The report assessed the full-year 2022 performance of the banks/financial Holdcos and incorporated the half-year 2023 results, considering the timing of the Tier 1 banking report release.
It featured six sections and highlights the following key areas: H1, 2023 Silicon Valley Bank crisis and impact on global banking, operations of Nigerian banks, revised 2021 PBSI and bank classifications, the financial risk profile of Tier 1 and Tier 2 banks, the rise of tech foundries and digital income in the Nigerian banking industry and the recommendations for regulators.

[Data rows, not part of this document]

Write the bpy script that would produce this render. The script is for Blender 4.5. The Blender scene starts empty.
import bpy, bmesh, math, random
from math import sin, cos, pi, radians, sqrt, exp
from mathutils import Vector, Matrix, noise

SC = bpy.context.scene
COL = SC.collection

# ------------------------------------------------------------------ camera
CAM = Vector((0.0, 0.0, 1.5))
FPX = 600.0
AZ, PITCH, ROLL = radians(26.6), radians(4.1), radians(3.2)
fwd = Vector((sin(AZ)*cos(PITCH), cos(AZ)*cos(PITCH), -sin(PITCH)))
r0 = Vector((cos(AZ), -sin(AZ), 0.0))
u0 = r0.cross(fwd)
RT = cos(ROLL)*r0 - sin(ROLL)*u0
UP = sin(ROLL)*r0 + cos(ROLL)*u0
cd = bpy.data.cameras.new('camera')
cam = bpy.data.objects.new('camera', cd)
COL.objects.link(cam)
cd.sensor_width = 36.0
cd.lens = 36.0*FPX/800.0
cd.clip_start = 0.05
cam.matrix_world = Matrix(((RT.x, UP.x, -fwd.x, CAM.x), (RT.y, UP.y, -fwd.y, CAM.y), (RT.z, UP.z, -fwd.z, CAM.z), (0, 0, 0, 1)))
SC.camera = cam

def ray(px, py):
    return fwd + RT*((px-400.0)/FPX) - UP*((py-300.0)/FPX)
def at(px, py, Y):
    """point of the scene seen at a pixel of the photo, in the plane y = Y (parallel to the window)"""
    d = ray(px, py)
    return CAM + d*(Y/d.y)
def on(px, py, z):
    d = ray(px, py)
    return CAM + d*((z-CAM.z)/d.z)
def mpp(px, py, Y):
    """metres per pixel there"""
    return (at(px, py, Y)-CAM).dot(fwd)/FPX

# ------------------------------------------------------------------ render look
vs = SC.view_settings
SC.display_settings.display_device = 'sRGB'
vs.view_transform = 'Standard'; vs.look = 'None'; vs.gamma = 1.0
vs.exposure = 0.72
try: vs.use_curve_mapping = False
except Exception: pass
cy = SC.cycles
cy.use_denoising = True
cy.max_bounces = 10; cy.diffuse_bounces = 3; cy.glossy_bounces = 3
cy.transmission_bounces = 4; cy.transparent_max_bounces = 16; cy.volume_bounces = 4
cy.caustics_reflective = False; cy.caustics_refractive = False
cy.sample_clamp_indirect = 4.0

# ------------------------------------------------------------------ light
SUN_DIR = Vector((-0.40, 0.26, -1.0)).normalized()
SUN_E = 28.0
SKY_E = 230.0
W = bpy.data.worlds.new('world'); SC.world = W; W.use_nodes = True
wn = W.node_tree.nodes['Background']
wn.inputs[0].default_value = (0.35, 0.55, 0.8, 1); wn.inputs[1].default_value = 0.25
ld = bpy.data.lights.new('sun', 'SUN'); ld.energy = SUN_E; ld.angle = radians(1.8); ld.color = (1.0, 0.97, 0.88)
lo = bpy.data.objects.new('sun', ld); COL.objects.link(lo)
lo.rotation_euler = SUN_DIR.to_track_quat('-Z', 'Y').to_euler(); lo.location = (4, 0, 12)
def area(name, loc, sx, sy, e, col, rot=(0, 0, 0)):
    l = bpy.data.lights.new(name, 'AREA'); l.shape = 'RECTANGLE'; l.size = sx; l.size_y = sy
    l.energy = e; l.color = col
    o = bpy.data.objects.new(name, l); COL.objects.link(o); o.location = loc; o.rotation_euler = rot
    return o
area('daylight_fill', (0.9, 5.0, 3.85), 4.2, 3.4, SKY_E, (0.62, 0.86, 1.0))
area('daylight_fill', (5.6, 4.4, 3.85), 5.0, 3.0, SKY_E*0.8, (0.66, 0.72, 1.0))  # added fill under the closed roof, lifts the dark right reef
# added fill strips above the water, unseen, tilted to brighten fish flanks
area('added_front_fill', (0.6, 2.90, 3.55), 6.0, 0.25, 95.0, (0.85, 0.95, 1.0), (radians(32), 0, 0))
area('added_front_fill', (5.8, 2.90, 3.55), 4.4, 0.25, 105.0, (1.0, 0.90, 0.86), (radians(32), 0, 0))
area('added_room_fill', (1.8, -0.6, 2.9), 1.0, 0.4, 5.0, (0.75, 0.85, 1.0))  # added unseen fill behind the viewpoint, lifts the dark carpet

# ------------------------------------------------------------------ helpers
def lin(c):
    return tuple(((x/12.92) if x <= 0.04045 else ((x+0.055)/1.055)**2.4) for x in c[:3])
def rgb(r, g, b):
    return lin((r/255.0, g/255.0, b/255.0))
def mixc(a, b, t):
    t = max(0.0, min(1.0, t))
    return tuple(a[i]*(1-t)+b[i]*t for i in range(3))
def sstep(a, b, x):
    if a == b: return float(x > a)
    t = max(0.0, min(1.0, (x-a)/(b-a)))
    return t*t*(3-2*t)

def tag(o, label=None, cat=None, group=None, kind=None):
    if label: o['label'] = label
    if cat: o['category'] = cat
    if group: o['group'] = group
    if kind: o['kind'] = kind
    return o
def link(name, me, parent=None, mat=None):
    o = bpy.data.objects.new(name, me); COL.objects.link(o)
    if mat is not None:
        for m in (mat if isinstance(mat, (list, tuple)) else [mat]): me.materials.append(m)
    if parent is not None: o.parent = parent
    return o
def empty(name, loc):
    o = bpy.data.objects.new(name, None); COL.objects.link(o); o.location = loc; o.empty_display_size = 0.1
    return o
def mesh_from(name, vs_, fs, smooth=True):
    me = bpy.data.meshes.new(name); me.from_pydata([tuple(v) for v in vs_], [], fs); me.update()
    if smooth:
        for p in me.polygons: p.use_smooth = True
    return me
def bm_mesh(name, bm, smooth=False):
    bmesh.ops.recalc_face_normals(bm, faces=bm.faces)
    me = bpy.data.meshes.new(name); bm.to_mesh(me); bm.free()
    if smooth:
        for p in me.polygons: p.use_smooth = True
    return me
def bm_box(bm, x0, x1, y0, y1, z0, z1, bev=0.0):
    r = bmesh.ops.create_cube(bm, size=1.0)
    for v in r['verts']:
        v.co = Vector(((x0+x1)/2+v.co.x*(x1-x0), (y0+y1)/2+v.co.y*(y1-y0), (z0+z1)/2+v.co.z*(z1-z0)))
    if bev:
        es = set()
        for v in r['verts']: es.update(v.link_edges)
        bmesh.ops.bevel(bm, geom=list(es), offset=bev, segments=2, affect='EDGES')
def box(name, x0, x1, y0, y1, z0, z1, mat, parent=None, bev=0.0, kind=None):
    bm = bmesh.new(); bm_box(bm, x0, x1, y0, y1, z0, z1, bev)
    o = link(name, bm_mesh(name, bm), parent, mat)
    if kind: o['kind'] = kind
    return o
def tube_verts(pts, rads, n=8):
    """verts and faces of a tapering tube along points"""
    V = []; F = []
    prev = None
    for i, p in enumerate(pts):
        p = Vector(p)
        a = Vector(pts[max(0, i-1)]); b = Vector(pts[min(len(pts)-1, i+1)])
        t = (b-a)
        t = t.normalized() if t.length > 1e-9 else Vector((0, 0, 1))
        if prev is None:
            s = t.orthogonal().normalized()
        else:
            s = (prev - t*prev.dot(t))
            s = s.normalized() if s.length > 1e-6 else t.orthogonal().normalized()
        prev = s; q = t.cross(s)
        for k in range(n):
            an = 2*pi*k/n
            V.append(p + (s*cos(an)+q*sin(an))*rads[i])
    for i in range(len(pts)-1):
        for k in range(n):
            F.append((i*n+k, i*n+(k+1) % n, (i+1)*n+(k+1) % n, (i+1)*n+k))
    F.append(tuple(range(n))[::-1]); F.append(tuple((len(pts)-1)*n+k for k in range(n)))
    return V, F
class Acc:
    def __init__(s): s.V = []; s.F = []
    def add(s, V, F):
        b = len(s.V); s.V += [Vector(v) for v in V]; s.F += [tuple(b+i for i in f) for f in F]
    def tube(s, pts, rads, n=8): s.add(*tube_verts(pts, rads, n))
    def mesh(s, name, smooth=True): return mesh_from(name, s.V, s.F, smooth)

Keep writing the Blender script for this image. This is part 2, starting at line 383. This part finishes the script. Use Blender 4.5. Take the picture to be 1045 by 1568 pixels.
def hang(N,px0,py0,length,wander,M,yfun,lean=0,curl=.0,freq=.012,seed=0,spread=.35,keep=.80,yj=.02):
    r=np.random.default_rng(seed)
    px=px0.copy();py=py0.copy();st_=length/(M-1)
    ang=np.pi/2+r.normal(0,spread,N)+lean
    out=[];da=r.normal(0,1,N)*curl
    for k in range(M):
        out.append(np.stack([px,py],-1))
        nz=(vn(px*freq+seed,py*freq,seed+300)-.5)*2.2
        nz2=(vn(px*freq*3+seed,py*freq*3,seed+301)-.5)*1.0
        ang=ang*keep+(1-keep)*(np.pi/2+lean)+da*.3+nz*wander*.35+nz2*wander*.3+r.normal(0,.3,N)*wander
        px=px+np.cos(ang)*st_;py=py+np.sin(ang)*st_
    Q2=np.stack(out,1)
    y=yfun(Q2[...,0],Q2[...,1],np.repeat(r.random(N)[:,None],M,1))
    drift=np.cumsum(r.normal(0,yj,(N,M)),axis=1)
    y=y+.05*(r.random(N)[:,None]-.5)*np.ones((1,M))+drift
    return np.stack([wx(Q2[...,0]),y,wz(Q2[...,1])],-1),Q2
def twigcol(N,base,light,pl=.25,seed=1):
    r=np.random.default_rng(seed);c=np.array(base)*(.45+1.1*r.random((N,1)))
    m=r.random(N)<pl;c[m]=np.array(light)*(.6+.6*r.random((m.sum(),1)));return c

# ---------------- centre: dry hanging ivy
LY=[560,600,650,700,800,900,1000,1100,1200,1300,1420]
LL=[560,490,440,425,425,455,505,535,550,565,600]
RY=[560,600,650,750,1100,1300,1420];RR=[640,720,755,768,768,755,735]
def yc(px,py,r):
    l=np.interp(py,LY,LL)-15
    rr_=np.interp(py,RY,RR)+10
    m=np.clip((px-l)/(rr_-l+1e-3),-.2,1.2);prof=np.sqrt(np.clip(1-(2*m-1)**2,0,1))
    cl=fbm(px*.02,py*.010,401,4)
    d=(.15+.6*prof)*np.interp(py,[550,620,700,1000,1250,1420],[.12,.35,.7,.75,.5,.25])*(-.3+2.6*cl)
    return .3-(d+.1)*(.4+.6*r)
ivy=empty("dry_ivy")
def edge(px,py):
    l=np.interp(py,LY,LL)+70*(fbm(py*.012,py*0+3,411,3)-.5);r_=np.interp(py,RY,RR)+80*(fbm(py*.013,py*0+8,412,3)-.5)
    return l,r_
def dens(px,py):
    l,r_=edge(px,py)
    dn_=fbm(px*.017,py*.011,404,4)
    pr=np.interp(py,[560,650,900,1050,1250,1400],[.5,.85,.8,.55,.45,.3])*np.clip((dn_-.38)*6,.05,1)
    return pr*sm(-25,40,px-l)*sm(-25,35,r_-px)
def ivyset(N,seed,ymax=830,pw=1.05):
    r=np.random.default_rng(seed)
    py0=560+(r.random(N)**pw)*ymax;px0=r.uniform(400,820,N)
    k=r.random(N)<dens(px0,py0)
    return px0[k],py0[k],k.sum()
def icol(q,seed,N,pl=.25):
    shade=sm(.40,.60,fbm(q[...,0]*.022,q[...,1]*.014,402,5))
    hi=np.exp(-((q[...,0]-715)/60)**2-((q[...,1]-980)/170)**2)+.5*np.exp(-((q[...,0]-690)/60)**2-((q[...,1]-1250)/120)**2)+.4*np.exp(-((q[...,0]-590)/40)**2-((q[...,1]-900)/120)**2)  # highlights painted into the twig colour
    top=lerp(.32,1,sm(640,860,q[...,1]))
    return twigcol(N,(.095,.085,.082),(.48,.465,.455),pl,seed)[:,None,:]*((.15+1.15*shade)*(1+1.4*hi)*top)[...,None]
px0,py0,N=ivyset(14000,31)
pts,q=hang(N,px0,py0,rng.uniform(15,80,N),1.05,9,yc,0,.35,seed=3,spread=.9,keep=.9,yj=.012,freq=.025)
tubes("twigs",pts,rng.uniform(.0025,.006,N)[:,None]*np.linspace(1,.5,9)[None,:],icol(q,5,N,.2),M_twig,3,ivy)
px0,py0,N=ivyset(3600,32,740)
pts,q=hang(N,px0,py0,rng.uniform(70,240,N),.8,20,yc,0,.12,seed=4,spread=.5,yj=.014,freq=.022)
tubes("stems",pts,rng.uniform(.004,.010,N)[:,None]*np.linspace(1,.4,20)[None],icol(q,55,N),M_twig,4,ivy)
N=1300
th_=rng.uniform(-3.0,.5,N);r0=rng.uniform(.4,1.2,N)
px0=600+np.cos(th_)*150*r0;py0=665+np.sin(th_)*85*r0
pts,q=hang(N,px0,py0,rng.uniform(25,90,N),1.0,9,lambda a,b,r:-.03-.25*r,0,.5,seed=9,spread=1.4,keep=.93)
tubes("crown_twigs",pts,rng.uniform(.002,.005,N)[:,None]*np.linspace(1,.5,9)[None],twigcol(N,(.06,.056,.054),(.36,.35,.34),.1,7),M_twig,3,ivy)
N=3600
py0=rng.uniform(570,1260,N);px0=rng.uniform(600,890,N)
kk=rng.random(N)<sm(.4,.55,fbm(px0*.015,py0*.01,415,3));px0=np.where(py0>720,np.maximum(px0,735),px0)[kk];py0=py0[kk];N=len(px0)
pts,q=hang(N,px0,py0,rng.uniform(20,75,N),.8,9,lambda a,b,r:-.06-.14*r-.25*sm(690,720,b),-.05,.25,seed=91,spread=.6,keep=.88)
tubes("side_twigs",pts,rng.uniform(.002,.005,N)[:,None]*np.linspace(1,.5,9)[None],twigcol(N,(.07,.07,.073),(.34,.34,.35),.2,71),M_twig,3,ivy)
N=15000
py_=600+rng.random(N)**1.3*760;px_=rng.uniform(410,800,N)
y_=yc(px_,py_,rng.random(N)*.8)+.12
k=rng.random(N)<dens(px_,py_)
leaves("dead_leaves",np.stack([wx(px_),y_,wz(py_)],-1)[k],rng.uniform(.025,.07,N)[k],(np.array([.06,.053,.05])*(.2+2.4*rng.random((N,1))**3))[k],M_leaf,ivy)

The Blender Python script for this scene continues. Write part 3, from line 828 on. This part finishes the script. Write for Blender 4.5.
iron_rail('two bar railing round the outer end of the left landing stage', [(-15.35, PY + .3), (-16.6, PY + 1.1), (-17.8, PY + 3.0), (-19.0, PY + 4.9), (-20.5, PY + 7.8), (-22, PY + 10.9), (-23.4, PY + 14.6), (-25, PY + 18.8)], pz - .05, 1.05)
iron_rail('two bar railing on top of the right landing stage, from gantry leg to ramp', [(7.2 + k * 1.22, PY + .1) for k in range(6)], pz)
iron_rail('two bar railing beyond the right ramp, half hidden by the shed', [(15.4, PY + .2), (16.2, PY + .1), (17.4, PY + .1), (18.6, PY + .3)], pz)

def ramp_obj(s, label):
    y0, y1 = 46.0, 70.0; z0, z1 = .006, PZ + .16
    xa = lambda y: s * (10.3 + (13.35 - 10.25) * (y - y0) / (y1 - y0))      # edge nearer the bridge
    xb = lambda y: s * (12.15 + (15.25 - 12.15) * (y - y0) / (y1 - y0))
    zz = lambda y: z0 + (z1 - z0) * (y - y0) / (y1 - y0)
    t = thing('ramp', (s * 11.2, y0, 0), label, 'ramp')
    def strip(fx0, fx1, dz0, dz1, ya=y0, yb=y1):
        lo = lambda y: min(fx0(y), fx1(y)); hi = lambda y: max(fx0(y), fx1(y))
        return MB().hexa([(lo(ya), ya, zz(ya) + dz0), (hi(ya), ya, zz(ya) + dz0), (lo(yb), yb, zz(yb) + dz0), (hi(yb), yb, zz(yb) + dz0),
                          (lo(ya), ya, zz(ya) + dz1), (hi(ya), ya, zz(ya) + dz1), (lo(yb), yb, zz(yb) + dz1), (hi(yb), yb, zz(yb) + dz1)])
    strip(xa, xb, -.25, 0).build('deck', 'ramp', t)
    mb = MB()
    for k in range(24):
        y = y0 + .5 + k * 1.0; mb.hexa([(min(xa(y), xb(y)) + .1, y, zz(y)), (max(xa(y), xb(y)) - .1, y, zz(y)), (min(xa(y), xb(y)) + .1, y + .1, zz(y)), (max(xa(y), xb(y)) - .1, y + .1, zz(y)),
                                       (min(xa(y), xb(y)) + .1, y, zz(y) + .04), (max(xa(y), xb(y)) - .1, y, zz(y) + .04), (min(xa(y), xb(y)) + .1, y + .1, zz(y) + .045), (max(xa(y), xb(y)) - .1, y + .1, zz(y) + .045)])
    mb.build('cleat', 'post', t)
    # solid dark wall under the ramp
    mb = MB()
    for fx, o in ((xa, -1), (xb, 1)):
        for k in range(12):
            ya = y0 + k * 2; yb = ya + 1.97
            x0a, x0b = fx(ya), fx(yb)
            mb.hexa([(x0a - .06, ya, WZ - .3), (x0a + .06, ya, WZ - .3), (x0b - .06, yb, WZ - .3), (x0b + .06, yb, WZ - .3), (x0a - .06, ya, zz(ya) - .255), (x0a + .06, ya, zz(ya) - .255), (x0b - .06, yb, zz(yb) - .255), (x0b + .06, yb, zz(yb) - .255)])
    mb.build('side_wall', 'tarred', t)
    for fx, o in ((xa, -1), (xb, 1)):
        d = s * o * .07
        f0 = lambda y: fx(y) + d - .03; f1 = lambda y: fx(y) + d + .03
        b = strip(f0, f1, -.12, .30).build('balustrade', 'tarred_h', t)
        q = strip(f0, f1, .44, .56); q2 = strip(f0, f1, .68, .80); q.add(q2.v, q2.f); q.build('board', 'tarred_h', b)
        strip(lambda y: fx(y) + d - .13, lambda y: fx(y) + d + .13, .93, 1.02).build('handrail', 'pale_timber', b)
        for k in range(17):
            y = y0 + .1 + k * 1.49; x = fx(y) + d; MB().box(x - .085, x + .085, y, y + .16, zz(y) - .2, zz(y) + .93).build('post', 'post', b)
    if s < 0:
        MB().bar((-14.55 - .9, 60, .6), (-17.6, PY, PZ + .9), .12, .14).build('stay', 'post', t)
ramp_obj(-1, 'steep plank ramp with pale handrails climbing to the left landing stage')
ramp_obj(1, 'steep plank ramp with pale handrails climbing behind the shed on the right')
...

“Our Banking sector report last year emphasised the fact that the only statutory classification of banks given by the regulator (CBN) is with respect to the Systemically Important Banks (SIB) and Non-SIB classification and that while this met the needs of the regulator in ensuring a stable financial system, a SIB is not necessarily the same as a Tier 1 bank.
“The PBSI queried industry-wide, historical data on the usual bank assessment metrics, namely Assets and Gross earnings growth, Capital Adequacy Ratio (CAR), Loans to Deposits Ratio (LDR), Cost to Income Ratio (CIR), Cost of Risk (CoR), Net Interest Margin (NIM), Non-Performing Loans Ratio (NPLR).
“The report also looked at new metrics like Digital Income to gross earnings ratio, NED to board ratio, and efficiency ratio, among others.
“The PBSI weighted and summed up the 2021 selected ratios for each quoted bank.
“Banks with overall PBSI scores in the 50th percentile are regarded as Tier 1 banks, while those that do not make the cut-off are classified as Tier 11 banks.
“After weighing and summing the selected ratios as per the 2021 results, Access Bank, UBA, Stanbic IBTC Zenith Bank, GTB, & Fidelity Bank came up with scores in the 100th, 91st, 82nd, 73rd,64th, and 55th percentiles respectively.
“By implication, Access Bank came up with a score better than 100 per cent of all other banks, while UBA outperformed 91 per cent of other banks and in its own case, Fidelity Bank outperformed 55 per cent of the industry.
“ETI, FBNH, Union Bank, Sterling Bank, and Wema Bank failed to make the 50th percentile cut and so fell in the Tier 2 category,” it added.